時間に追われない生活は70歳で初めての経験である。このことがこれほど苦痛とは思わなかった。
昨日は病気のお見舞いに午後から行ってきた。行き届いたお掃除されれたリビングに観葉植物が置かれている。綺麗好きな性格なのだろう。目が真っ赤で痛々しい。梅干しにらっきょ、味噌、煮物、頼まれたみかんをテーブルに出す。彼女の瞳がちょっと曇って見えた。思い切ってお見舞いに来て良かった。
帰宅すると、もっていくはずのおいなりさんの酢飯がそのまま釜にあった。たっぷり時間もあって準備していたはずなのに物忘れは進んでいるようだ。情けない。
夫は友達の招待を受け出かけた。夕飯はひとりだ。お見舞いに持って行った残りの煮物を食べながらテレビをつける。
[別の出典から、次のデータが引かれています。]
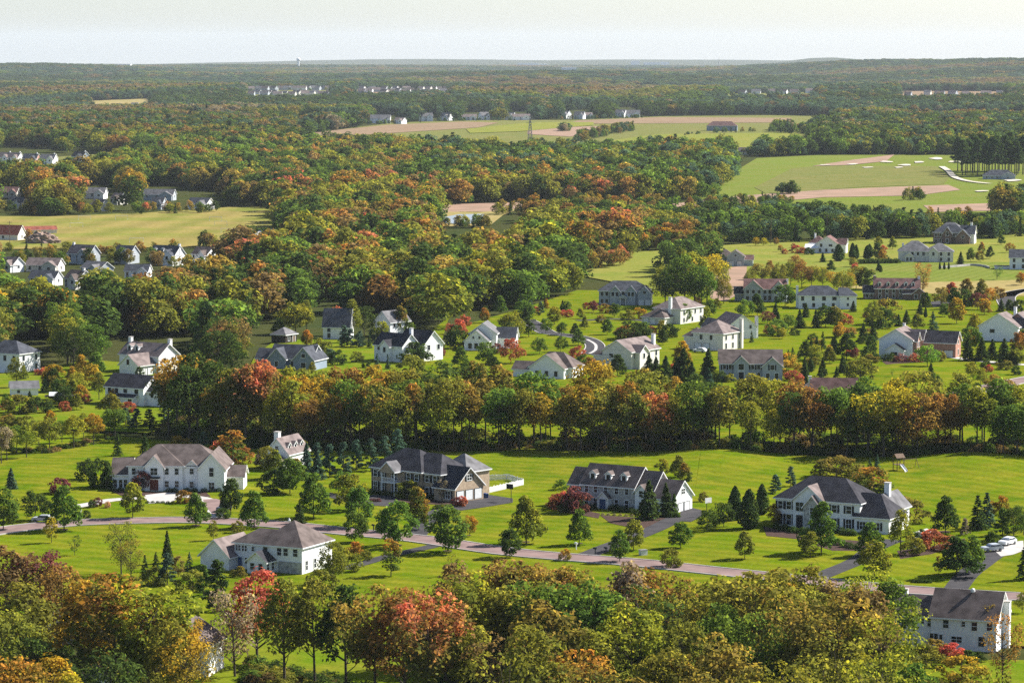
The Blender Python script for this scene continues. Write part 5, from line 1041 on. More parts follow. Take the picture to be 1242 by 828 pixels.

昔の映画のようだ「ホタル」高倉健と田中裕子の作品だ。題名に魅せられて観ることにした。昭和51年頃からはじまり、戦争体験者であり特攻隊の生き残りの話だった。私はこの映画が作られた時20歳くらいだっただろうか。今から50年前だから今この主人公が生きていたら90歳を超えているはず。戦争体験、特攻体験者の苦悩は戦争が終わっても癒えることなく続いていることを訴えている。無口の主人公の表情、その妻の想いがじーんと伝わってくる。政治的背景に戸惑いながら、ロシアとウクライナの戦争のように日本も戦争に朝鮮人を利用したのか?学校では習わなかった。戦争について私は何も知らないのだ。
寒中にホタルは舞うはずがないのにたったひとつのホタルは愛する人のそばに現れる。幻想として捉えたらいいのか、どれとも本当にホタルとなって、再会を果たしたのかわからない。命の使い方があるんだろうか?
何がやりたいのかわからない。やりたいことが見つからないなんて、戦争体験者や戦争で命を落とした人たちに言ってはならない禁句だろう。